By showing that every statements are equivalent to $f$ being skew symmetric ($\langle x,f(y)\rangle=-\langle f(x),y\rangle$), it is easy to conclude that they are equivalent but I feel like the way the exercise was asked there is another way to solve it but I don't see how.
Typically such problems are intended to be solved by finding a circle of implications. In this case, we can prove $3\implies 2\implies 1\implies 3$.
First note that if $A=[f]_{e_i}$ is the matrix representation of $f$ w.r.t. an orthonormal basis $e_i$, $A_{ij}=\langle e_i,f e_j\rangle$.

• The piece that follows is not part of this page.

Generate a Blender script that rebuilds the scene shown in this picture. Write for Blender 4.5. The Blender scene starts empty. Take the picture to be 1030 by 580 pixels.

Now we prove $3\implies 2$. Let $e_i$ be any orthonormal basis, we want to show given 3 that $\newcommand{\ang}[1]{\left\langle{#1}\right\rangle}A_{ij} = -A_{ji}$. By the above note and 3, we have $$A_{ij}+A_{ji} + 0 + 0=\ang{e_i,f e_j}+\ang{e_j,f e_i} + \ang{e_i,f e_i} + \ang{e_j, f e_j} = \ang{e_i + e_j, f (e_i+e_j)} = 0,$$ so 2 holds.
That 2 implies 1 is obvious, so we just need to prove 1 implies 3. Now note that $T:x\mapsto \ang{x,f x}$ is a linear map, so to check whether or not it's zero, it suffices to check whether it's zero on a basis. In particular, suppose $[f]_{e_i}$ is skew symmetric for some orthonormal basis $e_i$. Then $0=A_{ii}=\ang{e_i,f e_i}=Te_i$. Thus $T$ is zero on a basis, hence zero everywhere, so 3 holds.